# DATA PROVIDED

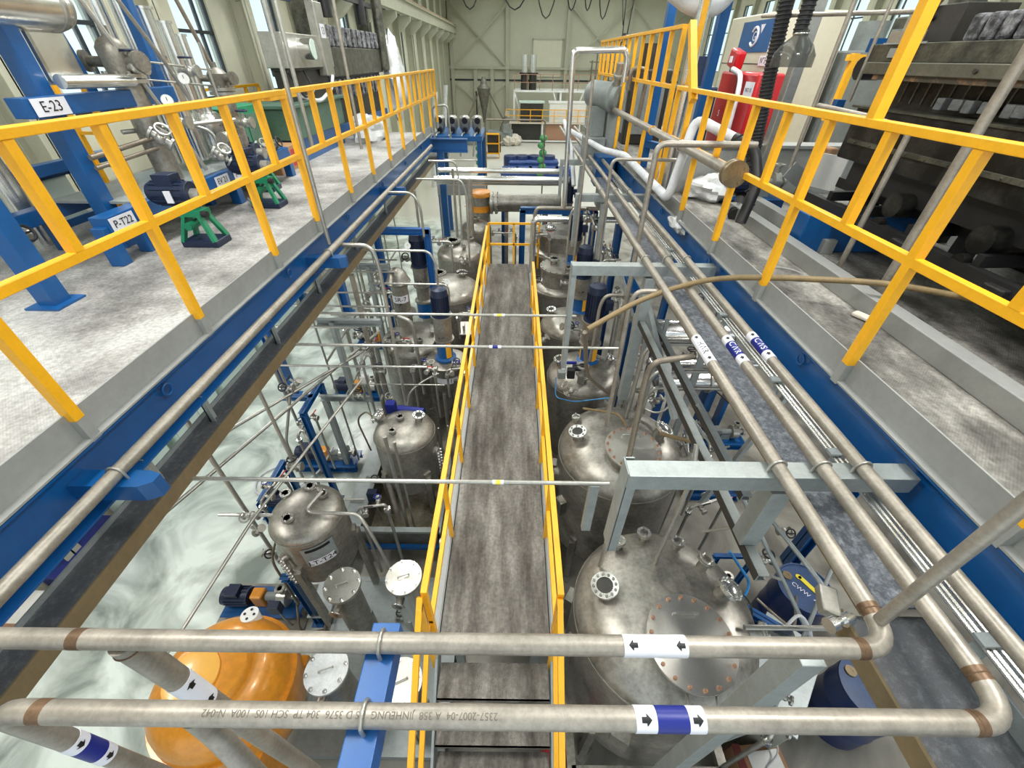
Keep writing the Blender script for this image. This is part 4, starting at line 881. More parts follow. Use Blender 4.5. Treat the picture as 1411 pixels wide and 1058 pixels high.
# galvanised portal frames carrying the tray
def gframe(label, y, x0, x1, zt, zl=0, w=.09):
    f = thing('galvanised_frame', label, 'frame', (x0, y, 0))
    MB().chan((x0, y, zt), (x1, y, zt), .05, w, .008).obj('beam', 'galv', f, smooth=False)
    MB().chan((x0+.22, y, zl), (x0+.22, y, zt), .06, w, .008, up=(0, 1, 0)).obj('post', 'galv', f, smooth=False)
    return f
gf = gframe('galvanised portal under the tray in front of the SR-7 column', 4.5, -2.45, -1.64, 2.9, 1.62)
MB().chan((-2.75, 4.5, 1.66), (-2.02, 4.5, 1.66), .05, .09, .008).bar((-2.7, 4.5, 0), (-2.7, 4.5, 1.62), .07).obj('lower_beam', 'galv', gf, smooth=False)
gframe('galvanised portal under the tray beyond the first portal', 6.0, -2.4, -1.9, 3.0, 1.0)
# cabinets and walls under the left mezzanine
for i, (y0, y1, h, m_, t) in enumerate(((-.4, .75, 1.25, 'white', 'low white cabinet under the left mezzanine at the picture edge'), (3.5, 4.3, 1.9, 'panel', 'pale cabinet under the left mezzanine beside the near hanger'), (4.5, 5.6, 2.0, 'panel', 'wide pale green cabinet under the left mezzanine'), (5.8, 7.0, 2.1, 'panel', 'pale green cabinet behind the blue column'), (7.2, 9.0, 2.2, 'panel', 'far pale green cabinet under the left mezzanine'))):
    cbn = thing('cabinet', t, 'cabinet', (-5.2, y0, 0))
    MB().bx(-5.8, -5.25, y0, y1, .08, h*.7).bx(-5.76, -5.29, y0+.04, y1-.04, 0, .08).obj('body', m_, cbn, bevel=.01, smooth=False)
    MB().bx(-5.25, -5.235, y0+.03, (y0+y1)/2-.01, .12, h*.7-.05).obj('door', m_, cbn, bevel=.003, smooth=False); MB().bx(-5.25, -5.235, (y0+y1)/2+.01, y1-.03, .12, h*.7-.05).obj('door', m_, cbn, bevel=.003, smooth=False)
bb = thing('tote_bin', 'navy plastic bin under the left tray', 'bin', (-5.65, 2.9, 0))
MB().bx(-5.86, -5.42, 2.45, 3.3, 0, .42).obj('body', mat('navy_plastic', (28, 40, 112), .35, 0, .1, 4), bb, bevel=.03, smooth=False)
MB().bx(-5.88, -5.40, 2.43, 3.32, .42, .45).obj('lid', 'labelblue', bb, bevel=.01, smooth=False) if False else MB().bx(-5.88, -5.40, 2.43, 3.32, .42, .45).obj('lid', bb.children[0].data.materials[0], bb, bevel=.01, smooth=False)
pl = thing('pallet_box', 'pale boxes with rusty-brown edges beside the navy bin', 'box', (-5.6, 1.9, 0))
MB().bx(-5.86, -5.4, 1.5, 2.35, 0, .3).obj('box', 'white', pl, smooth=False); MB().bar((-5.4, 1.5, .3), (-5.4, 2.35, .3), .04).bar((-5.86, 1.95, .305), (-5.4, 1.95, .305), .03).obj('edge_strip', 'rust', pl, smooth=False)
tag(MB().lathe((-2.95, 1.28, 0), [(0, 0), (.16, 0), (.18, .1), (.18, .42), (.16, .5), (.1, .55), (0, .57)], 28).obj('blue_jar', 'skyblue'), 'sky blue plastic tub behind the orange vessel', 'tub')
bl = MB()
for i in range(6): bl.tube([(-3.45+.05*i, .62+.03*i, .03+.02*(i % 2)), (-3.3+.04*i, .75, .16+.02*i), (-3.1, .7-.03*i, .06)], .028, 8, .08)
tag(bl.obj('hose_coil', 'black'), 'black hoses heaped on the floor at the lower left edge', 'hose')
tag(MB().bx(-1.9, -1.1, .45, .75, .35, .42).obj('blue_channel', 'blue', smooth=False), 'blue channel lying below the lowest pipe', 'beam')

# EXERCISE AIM
Return the material exactly as given, apart from the pictures.

# ANSWER TO THE EXERCISE
Keep writing the Blender script for this image. This is part 4, starting at line 881. More parts follow. Use Blender 4.5. Treat the picture as 1411 pixels wide and 1058 pixels high.
# galvanised portal frames carrying the tray
def gframe(label, y, x0, x1, zt, zl=0, w=.09):
    f = thing('galvanised_frame', label, 'frame', (x0, y, 0))
    MB().chan((x0, y, zt), (x1, y, zt), .05, w, .008).obj('beam', 'galv', f, smooth=False)
    MB().chan((x0+.22, y, zl), (x0+.22, y, zt), .06, w, .008, up=(0, 1, 0)).obj('post', 'galv', f, smooth=False)
    return f
gf = gframe('galvanised portal under the tray in front of the SR-7 column', 4.5, -2.45, -1.64, 2.9, 1.62)
MB().chan((-2.75, 4.5, 1.66), (-2.02, 4.5, 1.66), .05, .09, .008).bar((-2.7, 4.5, 0), (-2.7, 4.5, 1.62), .07).obj('lower_beam', 'galv', gf, smooth=False)
gframe('galvanised portal under the tray beyond the first portal', 6.0, -2.4, -1.9, 3.0, 1.0)
# cabinets and walls under the left mezzanine
for i, (y0, y1, h, m_, t) in enumerate(((-.4, .75, 1.25, 'white', 'low white cabinet under the left mezzanine at the picture edge'), (3.5, 4.3, 1.9, 'panel', 'pale cabinet under the left mezzanine beside the near hanger'), (4.5, 5.6, 2.0, 'panel', 'wide pale green cabinet under the left mezzanine'), (5.8, 7.0, 2.1, 'panel', 'pale green cabinet behind the blue column'), (7.2, 9.0, 2.2, 'panel', 'far pale green cabinet under the left mezzanine'))):
    cbn = thing('cabinet', t, 'cabinet', (-5.2, y0, 0))
    MB().bx(-5.8, -5.25, y0, y1, .08, h*.7).bx(-5.76, -5.29, y0+.04, y1-.04, 0, .08).obj('body', m_, cbn, bevel=.01, smooth=False)
    MB().bx(-5.25, -5.235, y0+.03, (y0+y1)/2-.01, .12, h*.7-.05).obj('door', m_, cbn, bevel=.003, smooth=False); MB().bx(-5.25, -5.235, (y0+y1)/2+.01, y1-.03, .12, h*.7-.05).obj('door', m_, cbn, bevel=.003, smooth=False)
bb = thing('tote_bin', 'navy plastic bin under the left tray', 'bin', (-5.65, 2.9, 0))
MB().bx(-5.86, -5.42, 2.45, 3.3, 0, .42).obj('body', mat('navy_plastic', (28, 40, 112), .35, 0, .1, 4), bb, bevel=.03, smooth=False)
MB().bx(-5.88, -5.40, 2.43, 3.32, .42, .45).obj('lid', 'labelblue', bb, bevel=.01, smooth=False) if False else MB().bx(-5.88, -5.40, 2.43, 3.32, .42, .45).obj('lid', bb.children[0].data.materials[0], bb, bevel=.01, smooth=False)
pl = thing('pallet_box', 'pale boxes with rusty-brown edges beside the navy bin', 'box', (-5.6, 1.9, 0))
MB().bx(-5.86, -5.4, 1.5, 2.35, 0, .3).obj('box', 'white', pl, smooth=False); MB().bar((-5.4, 1.5, .3), (-5.4, 2.35, .3), .04).bar((-5.86, 1.95, .305), (-5.4, 1.95, .305), .03).obj('edge_strip', 'rust', pl, smooth=False)
tag(MB().lathe((-2.95, 1.28, 0), [(0, 0), (.16, 0), (.18, .1), (.18, .42), (.16, .5), (.1, .55), (0, .57)], 28).obj('blue_jar', 'skyblue'), 'sky blue plastic tub behind the orange vessel', 'tub')
bl = MB()
for i in range(6): bl.tube([(-3.45+.05*i, .62+.03*i, .03+.02*(i % 2)), (-3.3+.04*i, .75, .16+.02*i), (-3.1, .7-.03*i, .06)], .028, 8, .08)
tag(bl.obj('hose_coil', 'black'), 'black hoses heaped on the floor at the lower left edge', 'hose')
tag(MB().bx(-1.9, -1.1, .45, .75, .35, .42).obj('blue_channel', 'blue', smooth=False), 'blue channel lying below the lowest pipe', 'beam')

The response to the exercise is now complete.